What are some of the best responses to this?
 
Yeah, just because they can set up a scenario and force a choice between two options does not mean that you have to acknowledge the two options, or that by selecting one you're saying that the other is "less valuable."

It's like saying: "If there is a burning fire in your home and you can save only your son or your daughter, who do you choose?" Just because I can formulate a scenario doesn't mean that we are compelled to play along, nor does it mean that we imply one is more important than the other.
 
To quote Jeeves, "The contingency, madame, is a remote one." No one is ever going to be inside a burning IVF lab.

Yet it's not entirely stupid. It does force us to reflect on the nature of personhood and duties/responsibilities in ethics.
 
To quote Jeeves, "The contingency, madame, is a remote one." No one is ever going to be inside a burning IVF lab.

Yet it's not entirely stupid. It does force us to reflect on the nature of personhood and duties/responsibilities in ethics.

In the scenario created by the disgusting, despicable, devilish abortion lovers there is a fire in a facility that creates the fact: someone, of necessity, is going to die. You can't save everyone, you can only save one, who is it going to be?

This scenario plays more along the lines of a real-life scenario of a pregnant mother having some terminal condition that can only be treated at the expense of the life of the unborn, or some other similar situation. Yet the execrable and energumenical fans of the culture of death have intentionally constructed a fallacious analogy in which the death of at least one is a given, in order to seek to buttress their abominable practice of elective abortion.

Of course, once we recognize that we're dealing with a scenario in which one is necessarily going to die and we're talking about one's duties/responsibilities in terms of ethical or moral priority in helping us decide which one to save, then fine, we can have the discussion. But that discussion, and the analogy that birthed it, really have nothing in common with the presuppositions that undergird the wrong, wretched, and wicked practice of elective abortion.
 
Another tentative response I have:

The argument assumes that there is some form of ethical calculus involved.

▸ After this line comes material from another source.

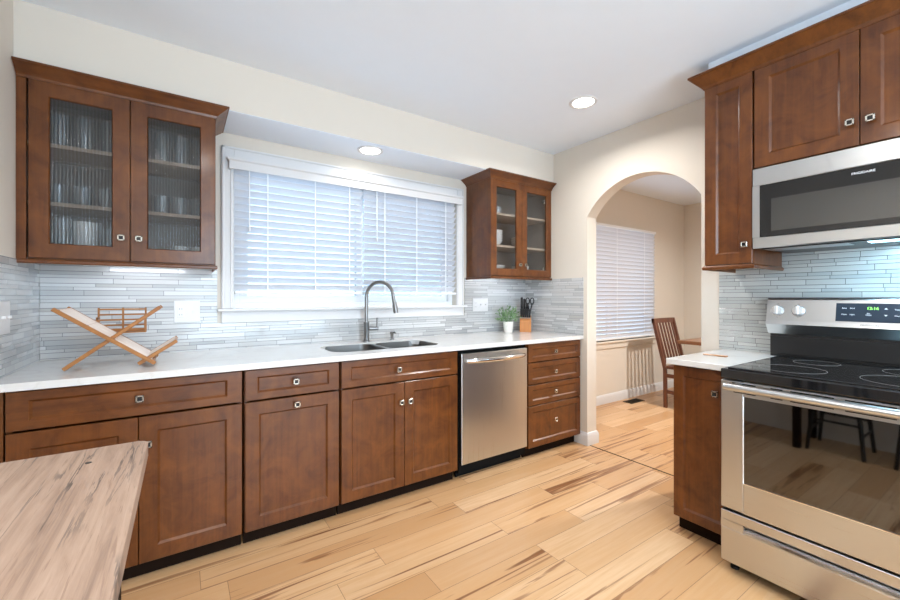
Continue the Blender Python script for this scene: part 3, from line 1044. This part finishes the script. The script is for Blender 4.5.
# under-cabinet LED lights
def led(label, x0, x1, pw):
    t = thing('under_cabinet_light', label, 'light', ((x0 + x1) / 2, -.20, 1.400))
    MB().box(x0, x1, -.22, -.18, 1.402, 1.4078, .002).build('housing', M['white'], t)
    MB().box(x0 + .01, x1 - .01, -.215, -.185, 1.4005, 1.402).build('diffuser', M['led'], t)
    area('led_lamp', ((x0 + x1) / 2, -.19, 1.399), (math.radians(38), 0, 0), x1 - x0 - .04, .03, pw, (0.84, 0.92, 1.0), parent=t)
led('slim light strip under the left wall cabinet lighting the tiles', .24, .64, LED_W)
led('slim light strip under the small right wall cabinet lighting the tiles', 2.78, 3.22, LED_W * .8)

# ================================================================ BACKSPLASH
b = MB()
b.box(.007, WX0 - .0885, -.006, -.0005, .9145, 1.4075)
b.box(WX0 - .0885, WX1 + .0885, -.006, -.0005, .9145, 1.075)
b.box(WX1 + .0885, L - .007, -.006, -.0005, .9145, 1.4075)
tag(b.build('tile_backsplash', M['tilex']), 'pale grey linear mosaic tiles on the wall below the sink window', 'backsplash')
b = MB(); b.box(.0005, .006, -1.3, -.0005, .9145, 1.405)
tag(b.build('tile_backsplash', M['tiley']), 'pale mosaic tiles on the left wall beside the folding rack', 'backsplash')
b = MB(); b.box(L - .006, L - .0005, -.678, -.0065, .9145, 1.40)
b.box(L - .008, L - .0005, -.683, -.678, .9145, 1.402)
tag(b.build('tile_backsplash', M['tiley']), 'short run of pale mosaic tiles between the knife block and the arch', 'backsplash')
b = MB(); b.box(L - .006, L - .0005, -2.022, -1.706, .9145, 1.4075); b.box(L - .006, L - .0005, -2.786, -2.022, .9145, 1.485)
tag(b.build('tile_backsplash', M['tiler']), 'pale glass mosaic tiles with dark joints behind the range', 'backsplash')

# wall plates
def plate(label, u0, u1, z0, z1, kinds, axis='y'):
    def B(m, a, c, d0, d1, p, q, bev=.001):
        if axis == 'y': m.box(a, c, -.0065 - d1, -.0065 - d0, p, q, bev)
        else: m.box(.0065 + d0, .0065 + d1, a, c, p, q, bev)
    t = thing('outlet_plate' if 'o' in kinds else 'switch_plate', label, 'wall plate',
              (((u0 + u1) / 2, -.0065, z0) if axis == 'y' else (.0065, (u0 + u1) / 2, z0)))
    m = MB(); B(m, u0, u1, 0, .006, z0, z1, .002); m.build('plate', M['white'], t)
    n = len(kinds)
    for i, k in enumerate(kinds):
        c_ = u0 + (u1 - u0) * (i + .5) / n
        zc_ = (z0 + z1) / 2
        if k == 'o':
            m = MB(); B(m, c_ - .017, c_ + .017, .006, .0085, zc_ - .034, zc_ + .034)
            so = m.build('socket', M['white'], t)
            m = MB()
            for dz in (-.017, .017):
                for du in (-.006, .006):
                    B(m, c_ + du - .0012, c_ + du + .0012, .0085, .0089, zc_ + dz - .004, zc_ + dz + .004, 0)
            m.build('slots', M['printgrey'], so)
        else:
            m = MB(); B(m, c_ - .006, c_ + .006, .006, .007, zc_ - .012, zc_ + .012)
            B(m, c_ - .0035, c_ + .0035, .007, .018, zc_ - .004, zc_ + .008)
            m.build('toggle', M['white'], t)
plate('white outlet and switch plate on the tiles left of the sink window', .566, .695, 1.087, 1.215, 'os')
plate('white triple wall plate on the tiles between the window and the potted plant', 2.752, 2.925, 1.108, 1.226, 'oss')
plate('white switch plate on the tiled left wall', -.575, -.447, 1.088, 1.222, 'ss', 'x')

# ================================================================ RANGE WALL
RX = 2.635
BX = 2.773
RY0, RY1 = -2.024, -2.786
# small base cabinet
t = thing('base_cabinet', 'narrow brown base cabinet with one door left of the range', 'cabinet', (3.09, -1.885, 0))
b = MB()
b.box(BX + .021, L - .001, -2.020, -2.003, KZ, CT - .002)
b.box(BX + .021, L - .001, -1.763, -1.746, KZ, CT - .002)
b.box(BX + .021, L - .001, -2.003, -1.763, KZ, KZ + .018)
b.box(L - .012, L - .001, -2.003, -1.763, KZ + .018, CT - .002)
b.box(BX + .021, BX + .04, -2.003, -1.763, CT - .03, CT - .002)
b.build('cabinet_body', M['cab'], t)
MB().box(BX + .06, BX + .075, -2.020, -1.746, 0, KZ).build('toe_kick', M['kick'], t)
d = front(-2.018, -1.745, .083, .876, BX, 'x', M['cab'], .048, parent=t)
knob(-1.950, .765, BX, 'x', d, .0145)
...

But as all refutations of utilitarianism show, there are no calculuses involved in ethics.
 
Due to the apparent combustible nature of IVF labs it may be safer for everyone to shut them all down.
 
Due to the apparent combustible nature of IVF labs it may be safer for everyone to shut them all down.

Yes, when those tanks of liquid nitrogen cook off, I'm thinking that there might be several vacant lots. So no one is likely to get out of there alive.